Trade unions are still potentially decisive in shaping Labour policy. The party is still our representation committee - if we choose to make it so. OK, we don't write cheques for £125,000 and expect the PM to write a letter on our behalf by return. That deluxe service is reserved for business leaders. But our representatives are there when policy is debated, have votes when votes are counted and are embedded in the life of the party at every level.
All that is required is the will to use that influence democratically. For example, Tribune editor Mark Seddon presented a motion to the last meeting of Labour's national executive calling for a halt to moves to privatise public services. The motion expressed the opinions of millions of trade unionists and ordinary voters.

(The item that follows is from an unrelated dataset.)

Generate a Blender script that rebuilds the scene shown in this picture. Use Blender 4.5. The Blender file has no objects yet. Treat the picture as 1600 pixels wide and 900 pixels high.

It also expressed the policy of almost every union affiliate to the Labour party. Yet the great majority of trade union representatives attending the meeting sheepishly voted the way ministers wanted and prevented the motion's adoption. Had they done otherwise, it would have helped send a clear message to government that our opposition to the privatisation of the NHS is more than just rhetorical.
Likewise, at the party's annual conference, we can make policy if we want to, the more so since our opposition to privatisation and our support for a better deal for trade unions and employees in the workplace are shared by many and probably most party members, who prefer Labour's traditions to the embrace of suspect business leaders. If we have a government that is more Berlusconi than Bevin, it is only because we tolerate it.
Now that New Labour has found out the hard way the corrupting consequences of inviting the right into their political parlour, there could be no better time for the unions to play a more open, and proud, part in Labour's policy debates. Were that to happen, millions more people might decide to make a choice in the polling booths - because they would feel they had one.
Bob Crow is general secretary of the Rail Maritime and Transport union; Mick Rix is general secretary of the traindrivers' union.